Posted mostly because Tim Evanson posted a photo of wild gaillardias on Google+ a moment ago, and they’re just such gorgeous summer-blooming plants. A great and dependable garden plant, and also available in bunches from florists (as well as growing wild in fields):

Gaillardia …, the [(Indian)] blanket flowers, is a genus of drought-tolerant annual and perennial plants from the sunflower family (Asteraceae), native to North and South America. It was named after M. Gaillard de Charentonneau, an 18th-century French magistrate who was a patron of botany. The common name refers to the inflorescence’s resemblance to brightly patterned blankets made by native Americans. (link)
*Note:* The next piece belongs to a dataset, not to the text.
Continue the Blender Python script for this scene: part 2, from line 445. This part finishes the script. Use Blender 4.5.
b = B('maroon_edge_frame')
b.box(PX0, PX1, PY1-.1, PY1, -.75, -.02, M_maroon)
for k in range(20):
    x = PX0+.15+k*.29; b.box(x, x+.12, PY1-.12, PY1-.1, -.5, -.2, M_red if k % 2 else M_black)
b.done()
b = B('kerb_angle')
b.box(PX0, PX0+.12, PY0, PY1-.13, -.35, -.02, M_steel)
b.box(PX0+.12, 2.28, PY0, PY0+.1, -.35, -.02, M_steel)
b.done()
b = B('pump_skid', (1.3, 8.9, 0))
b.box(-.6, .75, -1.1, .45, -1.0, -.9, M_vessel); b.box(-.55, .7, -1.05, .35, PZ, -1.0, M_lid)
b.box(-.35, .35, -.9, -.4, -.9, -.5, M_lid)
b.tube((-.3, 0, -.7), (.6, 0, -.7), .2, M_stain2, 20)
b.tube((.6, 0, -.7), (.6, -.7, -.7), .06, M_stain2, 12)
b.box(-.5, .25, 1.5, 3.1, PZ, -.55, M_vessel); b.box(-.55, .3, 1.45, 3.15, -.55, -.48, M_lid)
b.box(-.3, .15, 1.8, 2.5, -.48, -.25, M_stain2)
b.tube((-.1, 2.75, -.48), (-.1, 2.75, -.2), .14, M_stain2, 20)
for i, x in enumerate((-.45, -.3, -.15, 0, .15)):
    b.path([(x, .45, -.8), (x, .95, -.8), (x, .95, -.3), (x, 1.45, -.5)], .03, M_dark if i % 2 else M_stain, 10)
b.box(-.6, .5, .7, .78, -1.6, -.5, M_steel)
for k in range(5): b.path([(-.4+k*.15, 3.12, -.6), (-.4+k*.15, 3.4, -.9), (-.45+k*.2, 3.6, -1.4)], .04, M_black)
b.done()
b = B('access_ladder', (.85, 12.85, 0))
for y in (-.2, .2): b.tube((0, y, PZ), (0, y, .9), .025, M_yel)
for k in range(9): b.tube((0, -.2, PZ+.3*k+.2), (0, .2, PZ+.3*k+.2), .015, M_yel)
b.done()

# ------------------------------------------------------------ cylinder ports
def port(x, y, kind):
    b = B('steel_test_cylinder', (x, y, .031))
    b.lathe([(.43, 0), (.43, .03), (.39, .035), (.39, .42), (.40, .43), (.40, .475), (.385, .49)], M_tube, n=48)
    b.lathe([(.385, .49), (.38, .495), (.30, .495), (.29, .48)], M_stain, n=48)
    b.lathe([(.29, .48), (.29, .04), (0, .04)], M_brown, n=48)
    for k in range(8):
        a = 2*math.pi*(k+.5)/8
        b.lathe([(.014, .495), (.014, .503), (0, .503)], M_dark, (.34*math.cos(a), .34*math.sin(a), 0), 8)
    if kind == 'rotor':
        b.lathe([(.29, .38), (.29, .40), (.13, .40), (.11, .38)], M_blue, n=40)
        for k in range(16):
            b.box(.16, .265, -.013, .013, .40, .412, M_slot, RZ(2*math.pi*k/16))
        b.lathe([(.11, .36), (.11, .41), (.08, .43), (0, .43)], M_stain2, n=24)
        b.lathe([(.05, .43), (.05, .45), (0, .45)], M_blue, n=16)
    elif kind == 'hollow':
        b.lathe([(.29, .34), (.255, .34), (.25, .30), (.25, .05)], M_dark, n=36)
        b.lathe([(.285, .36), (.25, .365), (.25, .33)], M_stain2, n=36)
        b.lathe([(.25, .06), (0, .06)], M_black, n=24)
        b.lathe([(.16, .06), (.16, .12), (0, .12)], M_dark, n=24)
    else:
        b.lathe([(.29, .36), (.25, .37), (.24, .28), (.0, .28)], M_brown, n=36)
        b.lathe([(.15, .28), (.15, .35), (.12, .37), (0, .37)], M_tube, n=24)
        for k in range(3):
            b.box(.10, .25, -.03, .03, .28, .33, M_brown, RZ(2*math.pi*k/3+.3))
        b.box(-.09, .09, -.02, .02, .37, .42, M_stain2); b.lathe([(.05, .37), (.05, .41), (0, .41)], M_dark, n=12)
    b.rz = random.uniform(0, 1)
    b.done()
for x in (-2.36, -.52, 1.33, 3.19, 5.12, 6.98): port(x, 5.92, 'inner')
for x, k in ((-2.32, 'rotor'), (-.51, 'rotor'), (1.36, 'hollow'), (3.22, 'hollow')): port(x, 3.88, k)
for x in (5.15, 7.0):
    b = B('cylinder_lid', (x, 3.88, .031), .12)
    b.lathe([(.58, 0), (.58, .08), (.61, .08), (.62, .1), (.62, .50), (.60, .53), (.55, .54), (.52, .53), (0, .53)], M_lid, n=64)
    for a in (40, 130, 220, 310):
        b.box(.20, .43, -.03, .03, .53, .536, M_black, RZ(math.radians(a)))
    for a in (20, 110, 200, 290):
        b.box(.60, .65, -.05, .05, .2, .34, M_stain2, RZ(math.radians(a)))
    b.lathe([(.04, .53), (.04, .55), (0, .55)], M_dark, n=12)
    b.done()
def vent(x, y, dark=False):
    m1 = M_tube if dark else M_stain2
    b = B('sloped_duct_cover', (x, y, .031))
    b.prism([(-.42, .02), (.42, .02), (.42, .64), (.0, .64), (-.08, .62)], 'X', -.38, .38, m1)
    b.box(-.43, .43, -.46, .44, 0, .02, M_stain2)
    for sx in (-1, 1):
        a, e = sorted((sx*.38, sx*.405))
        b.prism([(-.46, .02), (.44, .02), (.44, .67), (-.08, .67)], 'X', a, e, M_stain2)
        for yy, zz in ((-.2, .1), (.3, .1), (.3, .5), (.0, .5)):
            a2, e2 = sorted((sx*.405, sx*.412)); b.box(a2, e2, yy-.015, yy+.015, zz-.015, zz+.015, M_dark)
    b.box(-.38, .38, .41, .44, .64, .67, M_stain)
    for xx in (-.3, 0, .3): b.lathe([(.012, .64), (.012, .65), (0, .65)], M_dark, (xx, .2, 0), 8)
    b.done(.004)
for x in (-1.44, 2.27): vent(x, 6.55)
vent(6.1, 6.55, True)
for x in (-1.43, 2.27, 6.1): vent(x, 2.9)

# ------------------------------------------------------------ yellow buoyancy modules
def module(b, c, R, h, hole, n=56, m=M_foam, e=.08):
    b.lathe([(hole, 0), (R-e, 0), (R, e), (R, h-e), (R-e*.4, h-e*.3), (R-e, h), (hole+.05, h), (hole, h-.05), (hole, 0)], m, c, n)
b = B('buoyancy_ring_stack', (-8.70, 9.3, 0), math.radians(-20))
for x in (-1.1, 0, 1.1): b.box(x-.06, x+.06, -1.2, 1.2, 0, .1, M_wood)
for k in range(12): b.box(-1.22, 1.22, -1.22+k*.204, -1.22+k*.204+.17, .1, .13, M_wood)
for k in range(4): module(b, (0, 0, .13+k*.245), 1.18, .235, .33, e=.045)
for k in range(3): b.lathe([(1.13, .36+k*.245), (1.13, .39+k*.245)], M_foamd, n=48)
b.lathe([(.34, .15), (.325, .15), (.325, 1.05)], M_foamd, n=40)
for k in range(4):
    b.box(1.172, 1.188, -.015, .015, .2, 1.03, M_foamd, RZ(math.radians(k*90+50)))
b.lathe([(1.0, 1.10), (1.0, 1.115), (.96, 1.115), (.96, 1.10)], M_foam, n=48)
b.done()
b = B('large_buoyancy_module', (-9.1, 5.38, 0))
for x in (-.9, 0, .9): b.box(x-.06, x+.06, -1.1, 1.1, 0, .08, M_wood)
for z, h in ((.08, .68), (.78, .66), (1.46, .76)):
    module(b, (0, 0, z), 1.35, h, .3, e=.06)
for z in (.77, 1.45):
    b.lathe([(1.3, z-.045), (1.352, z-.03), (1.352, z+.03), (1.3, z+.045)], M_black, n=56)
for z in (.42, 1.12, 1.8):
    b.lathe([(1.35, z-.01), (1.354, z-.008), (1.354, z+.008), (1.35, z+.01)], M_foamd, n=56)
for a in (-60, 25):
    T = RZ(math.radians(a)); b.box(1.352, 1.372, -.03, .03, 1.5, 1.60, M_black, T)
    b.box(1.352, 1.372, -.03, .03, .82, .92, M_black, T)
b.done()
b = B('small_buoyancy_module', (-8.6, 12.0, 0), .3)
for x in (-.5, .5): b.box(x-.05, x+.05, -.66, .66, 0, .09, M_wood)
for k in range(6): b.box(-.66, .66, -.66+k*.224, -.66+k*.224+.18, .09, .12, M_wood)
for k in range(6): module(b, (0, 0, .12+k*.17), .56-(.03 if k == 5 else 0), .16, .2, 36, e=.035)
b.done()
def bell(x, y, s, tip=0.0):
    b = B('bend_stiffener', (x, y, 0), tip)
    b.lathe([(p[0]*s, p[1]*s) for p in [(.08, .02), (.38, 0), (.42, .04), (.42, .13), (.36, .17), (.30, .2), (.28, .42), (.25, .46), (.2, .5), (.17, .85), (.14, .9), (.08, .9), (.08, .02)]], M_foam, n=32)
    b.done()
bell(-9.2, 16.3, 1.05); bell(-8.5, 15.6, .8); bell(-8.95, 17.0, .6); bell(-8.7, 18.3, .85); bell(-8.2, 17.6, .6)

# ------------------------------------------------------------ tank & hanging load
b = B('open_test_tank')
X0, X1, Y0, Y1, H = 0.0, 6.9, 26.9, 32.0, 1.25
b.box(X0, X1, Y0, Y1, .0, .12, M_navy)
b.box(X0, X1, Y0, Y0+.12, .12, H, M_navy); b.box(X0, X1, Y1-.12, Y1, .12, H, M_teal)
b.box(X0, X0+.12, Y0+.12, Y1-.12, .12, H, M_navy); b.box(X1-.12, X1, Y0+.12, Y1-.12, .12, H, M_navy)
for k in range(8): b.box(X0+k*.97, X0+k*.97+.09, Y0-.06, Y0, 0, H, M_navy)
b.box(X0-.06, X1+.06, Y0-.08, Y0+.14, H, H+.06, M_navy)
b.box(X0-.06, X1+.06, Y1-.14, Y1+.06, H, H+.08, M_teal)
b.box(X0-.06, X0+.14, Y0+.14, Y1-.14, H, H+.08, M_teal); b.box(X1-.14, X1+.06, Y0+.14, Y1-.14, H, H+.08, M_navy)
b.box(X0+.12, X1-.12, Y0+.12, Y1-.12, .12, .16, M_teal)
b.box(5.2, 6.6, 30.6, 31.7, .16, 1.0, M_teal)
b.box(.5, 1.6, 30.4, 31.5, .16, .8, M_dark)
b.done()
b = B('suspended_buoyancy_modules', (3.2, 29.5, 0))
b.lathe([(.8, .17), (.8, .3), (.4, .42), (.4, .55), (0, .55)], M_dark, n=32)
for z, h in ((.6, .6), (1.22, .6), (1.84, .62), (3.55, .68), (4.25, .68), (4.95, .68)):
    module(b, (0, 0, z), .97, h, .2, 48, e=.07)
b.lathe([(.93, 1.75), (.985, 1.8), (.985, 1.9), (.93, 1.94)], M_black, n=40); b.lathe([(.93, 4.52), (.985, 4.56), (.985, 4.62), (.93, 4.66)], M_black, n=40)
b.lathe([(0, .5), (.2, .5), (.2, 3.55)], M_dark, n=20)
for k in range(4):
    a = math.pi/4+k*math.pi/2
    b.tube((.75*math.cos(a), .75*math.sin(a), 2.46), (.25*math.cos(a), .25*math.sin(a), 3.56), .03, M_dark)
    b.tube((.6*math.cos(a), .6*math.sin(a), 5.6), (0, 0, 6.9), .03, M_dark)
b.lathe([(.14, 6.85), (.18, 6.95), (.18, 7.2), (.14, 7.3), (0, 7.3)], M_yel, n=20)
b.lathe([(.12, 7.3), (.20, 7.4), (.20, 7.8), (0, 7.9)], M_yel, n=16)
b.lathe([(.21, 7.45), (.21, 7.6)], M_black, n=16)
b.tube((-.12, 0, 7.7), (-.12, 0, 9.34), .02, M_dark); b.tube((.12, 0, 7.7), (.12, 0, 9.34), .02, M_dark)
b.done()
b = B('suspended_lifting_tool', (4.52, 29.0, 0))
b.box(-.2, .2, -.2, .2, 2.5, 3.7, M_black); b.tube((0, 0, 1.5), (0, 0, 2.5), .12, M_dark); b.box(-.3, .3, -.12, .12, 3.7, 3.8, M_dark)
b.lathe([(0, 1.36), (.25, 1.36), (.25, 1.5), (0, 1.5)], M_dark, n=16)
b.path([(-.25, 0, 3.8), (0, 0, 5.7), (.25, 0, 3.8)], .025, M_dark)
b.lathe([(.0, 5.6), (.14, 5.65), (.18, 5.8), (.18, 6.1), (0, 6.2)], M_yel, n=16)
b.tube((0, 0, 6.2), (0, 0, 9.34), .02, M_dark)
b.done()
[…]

[Note the problem the Wikipedia writers have in dealing with subject-verb agreement when the subject is a (singular)  mass noun (gaillardia) with a plural count noun (blanket flowers) in apposition to it. There are several ways out of the conflict: use a count counterpart to gaillardia, which can be pluralized (“Gaillardias, the blanket flowers, are a genus of…” — with gaillardias ‘species of gaillardia’ or gaillardias ‘gaillardia plants’); use the mass type-name counterpart to blanket flower, which will be singular (“Gaillardia, the blanket flower, is a genus of…”); or punt in one one or another (“Gaillardia is a genus of…; the plants are also known as blanket flowers”, for instance).]